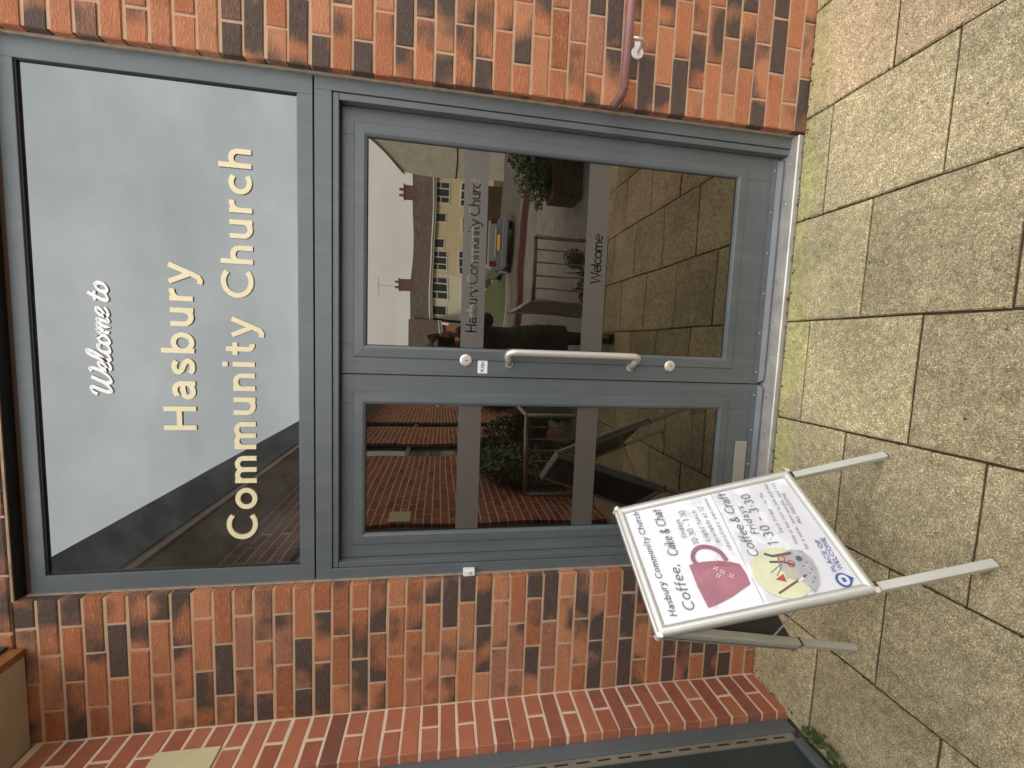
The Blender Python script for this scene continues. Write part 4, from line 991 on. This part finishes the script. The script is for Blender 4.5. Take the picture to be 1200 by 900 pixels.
# ------------------------------------------------------------------ the person taking the picture, mirrored in the right door
pz = GZ
P_ = thing('person', 'person in a long black quilted coat holding up a phone, mirrored in the door', 'person', (1.0, -2.08, pz))
nodes = {}; ed = []; 
def nd(k, x, y, z, r): nodes[k] = ((x, y, z+pz), r)
X0 = .985
nd('pelvis', X0, -2.12, .88, .145); nd('waist', X0, -2.12, 1.05, .125); nd('chest', X0, -2.13, 1.24, .145); nd('neck0', X0, -2.13, 1.38, .07); nd('neck', X0, -2.11, 1.45, .052); nd('jaw', X0, -2.10, 1.52, .07); nd('head', X0, -2.12, 1.60, .088); nd('crown', X0, -2.125, 1.655, .06)
ed += [('pelvis', 'waist'), ('waist', 'chest'), ('chest', 'neck0'), ('neck0', 'neck'), ('neck', 'jaw'), ('jaw', 'head'), ('head', 'crown')]
for s, n_ in ((-1, 'l'), (1, 'r')):
    nd('sh'+n_, X0+s*.17, -2.13, 1.34, .062); nd('el'+n_, X0+s*.245, -1.99, 1.17, .045); nd('wr'+n_, X0+s*.10, -1.855, 1.47, .028); nd('pa'+n_, X0+.02+s*.085, -1.835, 1.535, .030)
    nd('hp'+n_, X0+s*.09, -2.12, .84, .095); nd('kn'+n_, X0+s*.10, -2.09, .47, .062); nd('an'+n_, X0+s*.11, -2.04, .09, .042); nd('to'+n_, X0+s*.125, -1.88, .035, .035)
    ed += [('chest', 'sh'+n_), ('sh'+n_, 'el'+n_), ('el'+n_, 'wr'+n_), ('wr'+n_, 'pa'+n_), ('pelvis', 'hp'+n_), ('hp'+n_, 'kn'+n_), ('kn'+n_, 'an'+n_), ('an'+n_, 'to'+n_)]
    for k in range(4):     # fingers wrapped behind the phone
        zz = 1.515+k*.020; bx_ = X0+.035
        nd('f%d%s' % (k, n_), bx_+s*(.080-.002*k), -1.822, zz+.01, .0095); nd('g%d%s' % (k, n_), bx_+s*.052, -1.803, zz+.014, .0085); nd('h%d%s' % (k, n_), bx_+s*(.030+.004*k), -1.799, zz+.015, .0075)
        ed += [('pa'+n_, 'f%d%s' % (k, n_)), ('f%d%s' % (k, n_), 'g%d%s' % (k, n_)), ('g%d%s' % (k, n_), 'h%d%s' % (k, n_))]
    nd('t0'+n_, X0+.02+s*.07, -1.845, 1.50, .012); nd('t1'+n_, X0+.035+s*.045, -1.835, 1.512, .010); ed += [('pa'+n_, 't0'+n_), ('t0'+n_, 't1'+n_)]
keys = list(nodes); m = bpy.data.meshes.new('body')
m.from_pydata([Vector(nodes[k][0])-ORG[P_.name] for k in keys], [(keys.index(a_), keys.index(c_)) for a_, c_ in ed], [])
bo = bpy.data.objects.new('body', m); C.objects.link(bo); bo.parent = P_; m.materials.append(M_skin)
bo.modifiers.new('skin', 'SKIN'); m.skin_vertices[0] if len(m.skin_vertices) else None
if not m.skin_vertices:
    pass
for i, k in enumerate(keys): m.skin_vertices[0].data[i].radius = (nodes[k][1],)*2
m.skin_vertices[0].data[0].use_root = True
bo.modifiers.new('sub', 'SUBSURF').levels = 2; bo.modifiers['sub'].render_levels = 2
def loft(mb, rings, n=24):
    vs = []; 
    for (c_, rx, ry) in rings: vs += [(c_[0]+rx*math.cos(2*math.pi*i/n), c_[1]+ry*math.sin(2*math.pi*i/n), c_[2]) for i in range(n)]
    mb.add(vs, [(j*n+i, j*n+(i+1) % n, (j+1)*n+(i+1) % n, (j+1)*n+i) for j in range(len(rings)-1) for i in range(n)])
b = MB(); rg_ = []; 
prof = [(.40, .235, .17), (.7, .225, .165), (.95, .20, .155), (1.15, .215, .16), (1.30, .22, .15), (1.37, .15, .11), (1.41, .085, .08)]
zz = .40
while zz < 1.41:
    for (a_, r1, r2), (c_, q1, q2) in zip(prof[:-1], prof[1:]):
        if a_ <= zz <= c_: t = (zz-a_)/(c_-a_); rx, ry = r1+(q1-r1)*t, r2+(q2-r2)*t
    pf = .007*abs(math.sin(math.pi*(zz-.40)/.11+.3*math.sin(9*zz)))*(.6+.4*math.sin(23*zz)); rg_.append(((X0, -2.125, zz+pz), rx+pf, ry+pf)); zz += .0106
loft(b, rg_); b.build('coat', M_coat, P_, smooth=True)
for s in (-1, 1):
    b = MB(); p0, p1, p2 = Vector((X0+s*.17, -2.13, 1.33+pz)), Vector((X0+s*.255, -1.99, 1.16+pz)), Vector((X0+s*.115, -1.872, 1.44+pz)); pp = []; rr = []
    for i in range(33):
        t = i/32; q = p0.lerp(p1, t*2) if t < .5 else p1.lerp(p2, t*2-1); pp.append(q); rr.append(.075-.028*t+.007*abs(math.sin(t*9*math.pi)))
    b.tube(pp, rr, 14); b.build('sleeve', M_coat, P_, smooth=True)
    b = MB(); b.tube([(X0+s*.09, -2.12, .88+pz), (X0+s*.10, -2.09, .47+pz), (X0+s*.11, -2.04, .10+pz)], [.11, .078, .06], 16); b.build('trouser_leg', M_trouser, P_, smooth=True)
    b = MB(); b.ellipsoid((X0+s*.12, -1.93, .048+pz), (.052, .145, .048)); b.box(X0+s*.12-.05, X0+s*.12+.05, -2.06, -1.80, pz+.001, pz+.022); b.build('shoe', M_black, P_, smooth=False)
b = MB(); b.ellipsoid((X0, -2.14, 1.605+pz), (.094, .102, .105), 22, 14)
for i in range(70):
    a_ = rg.uniform(math.pi*.98, math.pi*2.02) if i % 5 else rg.uniform(0, 6.28); zt = 1.60+rg.uniform(0, .09); rr = .094
    b.tube([(X0+rr*math.cos(a_)*.8, -2.13+rr*math.sin(a_)*.8, zt+pz+.03), (X0+rr*1.05*math.cos(a_), -2.13+rr*1.12*math.sin(a_), zt-.05+pz), (X0+rr*1.05*math.cos(a_), -2.13+rr*1.1*math.sin(a_), 1.45+rg.uniform(0, .05)+pz)], [.010, .012, .004], 6)
b.build('hair', M_hair, P_, smooth=True)
b = MB(); b.ellipsoid((X0, -2.065, 1.565+pz), (.072, .062, .095), 20, 14); b.ellipsoid((X0, -2.004, 1.56+pz), (.012, .016, .022)); b.build('face', M_skin, P_, smooth=True)
for s in (-1, 1):
    b = MB(); b.ellipsoid((X0+s*.029, -2.014, 1.588+pz), (.013, .008, .007)); ey = b.build('eye', M_white, P_, smooth=True)
    b = MB(); b.ellipsoid((X0+s*.029, -2.008, 1.588+pz), (.005, .003, .005)); b.build('iris', M_black, ey, smooth=True)
    b = MB(); b.ellipsoid((X0+s*.088, -2.10, 1.575+pz), (.010, .018, .030)); b.build('ear', M_skin, P_, smooth=True)
b = MB(); b.ellipsoid((X0, -2.009, 1.522+pz), (.024, .008, .006)); b.build('mouth', M_redp, P_, smooth=True)
T_ = M.copy()
phn = thing('phone', 'black smartphone held up in both hands of the photographer', 'phone', tuple(CP))
def TPh(x, y, z_): return tuple(M @ Vector((x, y, z_)))
b = MB(); b.box(-.040, .110, -.038, .040, .022, .030, T=TPh); b.build('case', M_black, phn, bevel=.003)
b = MB(); b.tube([TPh(0, 0, .0225), TPh(0, 0, .0205)], .007, 14); b.build('camera_lens', M_carg, phn)
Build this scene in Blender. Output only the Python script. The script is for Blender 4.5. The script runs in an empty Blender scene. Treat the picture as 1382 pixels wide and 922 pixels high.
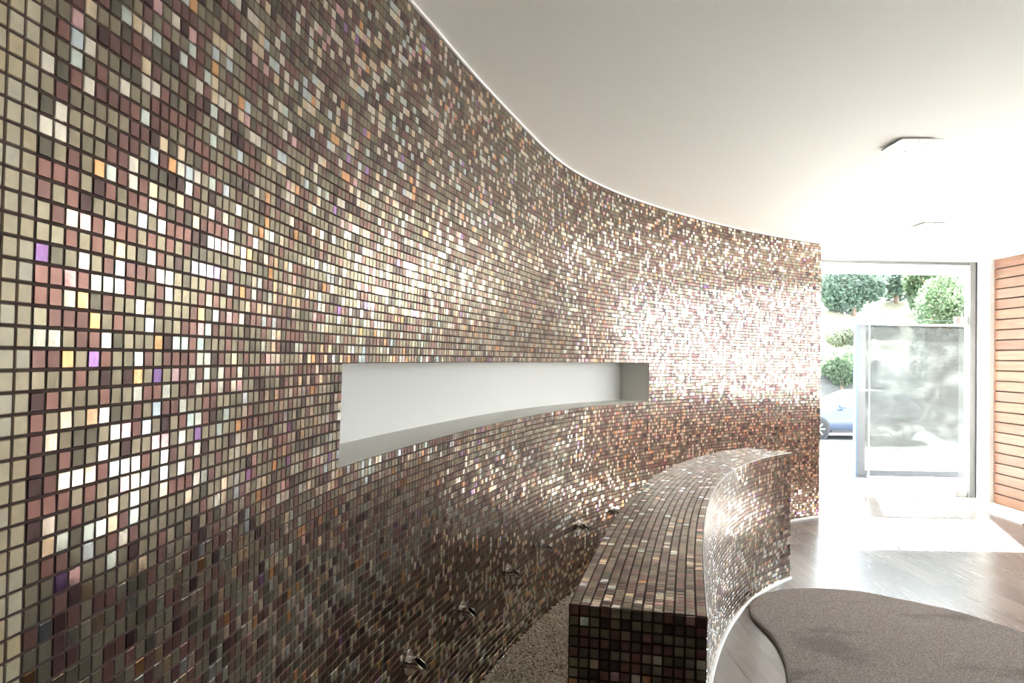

### GOAL
Report how many lines in this data include the string "pixels", and nothing else.

### OUTPUT FOR THIS TASK
2